Con ojos de turista

(10/8/2012) Como cada año, cuando el calendario arroja a los pies de los caballos del tiempo la mitad de su lastre, vuelvo a la ciudad de mis veranos.
La ciudad antigua que se acicala cada invierno para sorprenderme y que se ha inventado mil argucias para seguir enamorándome.
Pero apenas lo consigue ya. ¡Pobre!
Son muchos estíos de convivencia, de deambular por todos los rincones de su cuerpo, de pasar mis manos por su piel pétrea y salobre y de oler su vieja sabiduría fenicia. Demasiados para la sorpresa y el entusiasmo de un amante cansado.
Decido seguir a unos turistas y adentrarme en sus ojos, en sus miradas. Es la única forma de salvar mi matrimonio con la ciudad de mis ocios. De seguir admirando el pose que me cautivó cuando la vi por vez primera.
El turista recién llegado se sorprende ante cualquier menudencia que se le presenta, cualquier bagatela capta su mirada, cualquier minucia le hace sonreír. Pienso.
El turista es un niño grande con chanclas que no se cansa de mirar.
Como el personaje de aquel cuento, el turista transforma la paja en oro gracias al telar de su mirada.
Les sigo e imito sus idas y venidas, sus paradas, sus trotes y sus cansancios. Su eterno retornar al mismo punto, siempre perdidos en la ciudad del mar, siempre sorprendidos por naderías: look!
look!
Y los turistas, mis turistas, se paran hipnotizados ante la figura de un hombre que, inmóvil, vence la gravedad en la plaza mayor. Yo, que siempre pasé de largo , ajeno a sus argucias, le miro con sus ojos y capto la belleza del hombre en el pedestal de aire. Y como ellos le arrojo unas monedas para forzar su movimiento y demostrar que no es de piedra.
Más allá se sorprenden ante quien debió ser una soprano en otra vida y que ahora llena el aire tórrido de julio con sus alaridos. Confieso que estuvo allí otros veranos. Seguramente todos los veranos. Tantos, que ha enraizado en la avenida. Pero yo la había ignorado.
Ahora, en los ojos de mis turistas, disfruto con esta reencarnación de María Callas y dejo en su platillo parte de mi calderilla.
Avanzamos. Junto a la catedral, calesas y caballos esperan clientes a quienes pasear por el hermoso casco antiguo. Son las mismas calesas, los mismos caballos, desde que se inventó el turismo en la ciudad que fue mora. Pero mis turistas no parecen haberlos visto en su vida. Los caballos son, para ellos, seres mitológicos, pegasos que nunca hubieran tenido al alcance de su mano, animales de alguna especie extinta y recién aparecida. Acarician su lomo, se asoman al cielo de sus ojos y les susurran palabras de amor.

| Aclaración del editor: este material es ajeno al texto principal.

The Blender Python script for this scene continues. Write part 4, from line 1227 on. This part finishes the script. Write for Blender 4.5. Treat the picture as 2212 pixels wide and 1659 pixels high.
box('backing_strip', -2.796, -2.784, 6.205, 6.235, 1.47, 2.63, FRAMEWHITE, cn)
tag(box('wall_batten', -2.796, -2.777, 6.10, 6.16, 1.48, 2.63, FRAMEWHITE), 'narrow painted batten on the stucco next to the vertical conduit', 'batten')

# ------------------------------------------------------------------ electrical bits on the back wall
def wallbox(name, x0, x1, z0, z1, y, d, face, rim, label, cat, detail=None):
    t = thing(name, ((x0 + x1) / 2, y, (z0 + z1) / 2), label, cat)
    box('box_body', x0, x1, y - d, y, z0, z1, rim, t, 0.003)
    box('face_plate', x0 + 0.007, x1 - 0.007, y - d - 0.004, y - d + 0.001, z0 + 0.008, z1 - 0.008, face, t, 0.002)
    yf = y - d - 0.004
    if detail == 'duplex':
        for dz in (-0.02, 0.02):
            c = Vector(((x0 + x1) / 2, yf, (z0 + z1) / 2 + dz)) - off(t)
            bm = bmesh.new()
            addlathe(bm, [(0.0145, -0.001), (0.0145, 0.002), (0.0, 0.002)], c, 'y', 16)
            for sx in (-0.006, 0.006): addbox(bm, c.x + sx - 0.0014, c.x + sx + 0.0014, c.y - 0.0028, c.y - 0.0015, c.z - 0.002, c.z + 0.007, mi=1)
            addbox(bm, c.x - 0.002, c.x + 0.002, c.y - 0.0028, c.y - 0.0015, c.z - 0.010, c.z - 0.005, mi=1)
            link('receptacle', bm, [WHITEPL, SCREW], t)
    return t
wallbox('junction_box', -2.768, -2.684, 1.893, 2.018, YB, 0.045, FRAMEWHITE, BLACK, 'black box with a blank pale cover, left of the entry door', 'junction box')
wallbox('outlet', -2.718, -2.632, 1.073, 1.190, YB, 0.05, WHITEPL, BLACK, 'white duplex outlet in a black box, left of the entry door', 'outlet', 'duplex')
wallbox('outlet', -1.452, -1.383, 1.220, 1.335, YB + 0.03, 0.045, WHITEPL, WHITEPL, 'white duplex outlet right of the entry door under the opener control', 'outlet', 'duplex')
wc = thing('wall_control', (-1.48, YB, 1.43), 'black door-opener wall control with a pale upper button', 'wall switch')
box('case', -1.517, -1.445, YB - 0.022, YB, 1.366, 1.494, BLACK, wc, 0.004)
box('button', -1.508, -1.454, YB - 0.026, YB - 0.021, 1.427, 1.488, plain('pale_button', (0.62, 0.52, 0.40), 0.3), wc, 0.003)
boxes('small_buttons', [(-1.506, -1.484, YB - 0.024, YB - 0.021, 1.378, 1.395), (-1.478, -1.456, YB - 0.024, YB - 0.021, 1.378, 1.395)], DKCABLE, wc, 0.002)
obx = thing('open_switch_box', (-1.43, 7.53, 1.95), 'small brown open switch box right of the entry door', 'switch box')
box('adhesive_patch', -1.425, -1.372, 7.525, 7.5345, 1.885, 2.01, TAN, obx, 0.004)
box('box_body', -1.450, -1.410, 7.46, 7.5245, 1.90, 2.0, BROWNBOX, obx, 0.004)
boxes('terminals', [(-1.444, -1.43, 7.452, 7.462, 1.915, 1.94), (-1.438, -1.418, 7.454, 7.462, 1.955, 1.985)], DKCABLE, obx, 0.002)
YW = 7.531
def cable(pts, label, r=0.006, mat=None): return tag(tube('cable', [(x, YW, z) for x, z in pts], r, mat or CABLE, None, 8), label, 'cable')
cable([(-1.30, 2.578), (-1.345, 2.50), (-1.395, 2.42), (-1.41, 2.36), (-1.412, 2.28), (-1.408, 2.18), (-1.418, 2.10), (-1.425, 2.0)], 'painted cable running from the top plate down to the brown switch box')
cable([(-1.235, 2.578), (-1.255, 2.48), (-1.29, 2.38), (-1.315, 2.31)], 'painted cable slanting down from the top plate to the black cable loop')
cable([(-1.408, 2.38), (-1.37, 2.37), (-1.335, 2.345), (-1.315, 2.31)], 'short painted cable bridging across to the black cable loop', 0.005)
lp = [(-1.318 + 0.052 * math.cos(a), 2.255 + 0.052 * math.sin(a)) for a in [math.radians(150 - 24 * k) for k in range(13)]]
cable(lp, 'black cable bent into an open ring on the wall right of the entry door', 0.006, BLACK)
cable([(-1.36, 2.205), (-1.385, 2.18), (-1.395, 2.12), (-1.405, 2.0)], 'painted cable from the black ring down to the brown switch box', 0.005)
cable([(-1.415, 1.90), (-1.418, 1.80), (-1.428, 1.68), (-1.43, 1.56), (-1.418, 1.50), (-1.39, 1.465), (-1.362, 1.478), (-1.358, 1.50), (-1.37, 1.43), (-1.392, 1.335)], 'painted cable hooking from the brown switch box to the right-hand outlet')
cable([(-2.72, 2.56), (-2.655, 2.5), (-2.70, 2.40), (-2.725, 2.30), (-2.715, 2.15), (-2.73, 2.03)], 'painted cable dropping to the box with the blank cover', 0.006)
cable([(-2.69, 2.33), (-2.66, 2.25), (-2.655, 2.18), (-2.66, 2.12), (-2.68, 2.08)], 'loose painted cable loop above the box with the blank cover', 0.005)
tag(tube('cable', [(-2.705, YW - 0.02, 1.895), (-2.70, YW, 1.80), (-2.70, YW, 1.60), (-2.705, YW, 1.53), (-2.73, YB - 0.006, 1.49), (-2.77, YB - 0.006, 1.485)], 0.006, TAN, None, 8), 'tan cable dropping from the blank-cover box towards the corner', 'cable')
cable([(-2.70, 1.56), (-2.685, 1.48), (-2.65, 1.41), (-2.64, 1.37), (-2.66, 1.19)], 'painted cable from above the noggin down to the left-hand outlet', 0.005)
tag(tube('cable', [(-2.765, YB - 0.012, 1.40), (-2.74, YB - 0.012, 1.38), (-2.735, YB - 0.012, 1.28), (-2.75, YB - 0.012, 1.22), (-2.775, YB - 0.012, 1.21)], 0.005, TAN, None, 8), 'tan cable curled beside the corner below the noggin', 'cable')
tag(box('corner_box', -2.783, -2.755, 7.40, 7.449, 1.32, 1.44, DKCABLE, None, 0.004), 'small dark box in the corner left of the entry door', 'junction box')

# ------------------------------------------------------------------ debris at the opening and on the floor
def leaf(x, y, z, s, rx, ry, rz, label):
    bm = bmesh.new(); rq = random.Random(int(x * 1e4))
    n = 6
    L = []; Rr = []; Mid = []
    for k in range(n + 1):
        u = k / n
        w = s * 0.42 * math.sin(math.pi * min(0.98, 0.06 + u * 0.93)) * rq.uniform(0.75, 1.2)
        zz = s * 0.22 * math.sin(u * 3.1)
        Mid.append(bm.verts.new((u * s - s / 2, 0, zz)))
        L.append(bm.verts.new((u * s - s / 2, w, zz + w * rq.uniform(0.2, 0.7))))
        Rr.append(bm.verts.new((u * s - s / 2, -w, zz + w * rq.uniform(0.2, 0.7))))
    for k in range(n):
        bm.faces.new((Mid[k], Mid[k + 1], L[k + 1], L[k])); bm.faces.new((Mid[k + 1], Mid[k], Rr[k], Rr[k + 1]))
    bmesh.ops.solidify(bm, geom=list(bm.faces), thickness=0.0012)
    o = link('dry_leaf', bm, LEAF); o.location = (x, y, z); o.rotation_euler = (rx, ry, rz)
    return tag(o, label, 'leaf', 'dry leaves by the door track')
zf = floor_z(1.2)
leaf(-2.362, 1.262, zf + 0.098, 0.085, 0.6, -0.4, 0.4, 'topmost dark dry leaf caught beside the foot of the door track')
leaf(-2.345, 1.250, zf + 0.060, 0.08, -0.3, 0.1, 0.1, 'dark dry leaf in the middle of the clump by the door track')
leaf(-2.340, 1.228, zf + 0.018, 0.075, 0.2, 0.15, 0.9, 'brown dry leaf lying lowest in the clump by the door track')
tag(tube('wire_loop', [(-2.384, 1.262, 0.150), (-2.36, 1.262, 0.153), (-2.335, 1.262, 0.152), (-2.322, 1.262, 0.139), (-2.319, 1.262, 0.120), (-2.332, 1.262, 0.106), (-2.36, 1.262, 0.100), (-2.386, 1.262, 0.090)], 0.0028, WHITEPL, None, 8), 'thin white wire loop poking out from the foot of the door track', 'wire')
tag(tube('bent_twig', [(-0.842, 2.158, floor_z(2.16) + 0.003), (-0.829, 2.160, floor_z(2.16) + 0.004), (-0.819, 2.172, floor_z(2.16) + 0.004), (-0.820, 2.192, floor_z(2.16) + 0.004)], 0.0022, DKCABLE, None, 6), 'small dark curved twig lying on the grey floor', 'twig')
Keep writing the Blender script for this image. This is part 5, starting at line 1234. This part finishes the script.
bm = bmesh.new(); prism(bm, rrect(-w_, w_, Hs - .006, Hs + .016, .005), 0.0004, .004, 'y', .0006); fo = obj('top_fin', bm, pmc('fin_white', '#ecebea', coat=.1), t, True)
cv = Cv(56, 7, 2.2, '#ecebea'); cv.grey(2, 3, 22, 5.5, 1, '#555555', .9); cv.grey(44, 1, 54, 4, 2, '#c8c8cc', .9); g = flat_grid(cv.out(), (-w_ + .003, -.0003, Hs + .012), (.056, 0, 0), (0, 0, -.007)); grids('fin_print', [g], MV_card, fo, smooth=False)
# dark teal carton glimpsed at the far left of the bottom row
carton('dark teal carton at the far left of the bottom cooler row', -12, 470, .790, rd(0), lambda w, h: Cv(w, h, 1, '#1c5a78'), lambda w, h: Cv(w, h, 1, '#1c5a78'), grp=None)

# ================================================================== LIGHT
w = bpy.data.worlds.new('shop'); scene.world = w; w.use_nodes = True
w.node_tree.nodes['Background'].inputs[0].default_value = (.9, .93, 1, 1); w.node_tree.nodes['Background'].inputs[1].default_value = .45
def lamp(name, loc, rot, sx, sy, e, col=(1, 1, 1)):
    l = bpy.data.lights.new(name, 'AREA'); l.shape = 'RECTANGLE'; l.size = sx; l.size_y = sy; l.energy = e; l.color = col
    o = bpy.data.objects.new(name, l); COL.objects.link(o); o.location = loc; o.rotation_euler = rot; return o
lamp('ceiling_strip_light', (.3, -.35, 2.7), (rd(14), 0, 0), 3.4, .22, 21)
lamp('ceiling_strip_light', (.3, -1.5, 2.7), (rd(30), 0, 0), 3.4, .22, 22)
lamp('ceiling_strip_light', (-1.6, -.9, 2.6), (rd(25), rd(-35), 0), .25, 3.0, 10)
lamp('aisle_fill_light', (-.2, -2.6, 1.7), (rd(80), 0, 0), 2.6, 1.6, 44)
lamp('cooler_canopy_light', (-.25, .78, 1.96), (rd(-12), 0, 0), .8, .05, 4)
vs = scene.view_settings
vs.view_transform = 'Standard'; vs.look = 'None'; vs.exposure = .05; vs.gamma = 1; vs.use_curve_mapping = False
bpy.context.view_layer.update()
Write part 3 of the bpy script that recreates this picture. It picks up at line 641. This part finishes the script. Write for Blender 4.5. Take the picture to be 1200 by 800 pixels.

Y yo, por momentos les imito y también les digo cosas tiernas y ya olvidadas en mi escaso vocabulario equino.
Más allá, la catedral con su magnífica portada, con su impresionante rosetón…y, mis turistas, lanzan hacia sus muros toda una descarga de destellos, de miradas que la acribillan mientras la hacen virtual…Como ellos, disparo mi móvil.
Mis turistas avanzan. Lo hacen a trompicones, pues de tanto mirar hacia lo alto, se olvidan de que tienen pies.
Junto a la catedral se sumergen en la tienda de recuerdos. Y el viejo bazar que contiene toda la fruslería del mundo, todo el oropel del orbe, se convierte ante mis ojos, que son los de mis turistas, en cueva de Aladino repleta de tesoros que hay que adquirir a cualquier precio.
Casi sin darme cuenta me he metamorfoseado en uno de mis turistas: llevo chanclas, tropiezo por doquier incapaz de dejar de mirar a todas partes y pueblo mis ojos niños con la música y los colores de la ciudad amurallada.
La vieja ciudad vuelve a encandilarme. Mis ojos, que se habían alejado de su rostro incapaces , por la costumbre, de captar su embrujo, miran embelesados todo cuanto ven.
Hipnotizado, vuelvo a caer en las redes que me tiende la ciudad del mar.
Compro un clavel a la gitana que siempre esquivé y que tantas malaventuras me propinó en anteriores veranos y lo arrojo al aire. Va por tí, vieja y querida ciudad de mis veranos.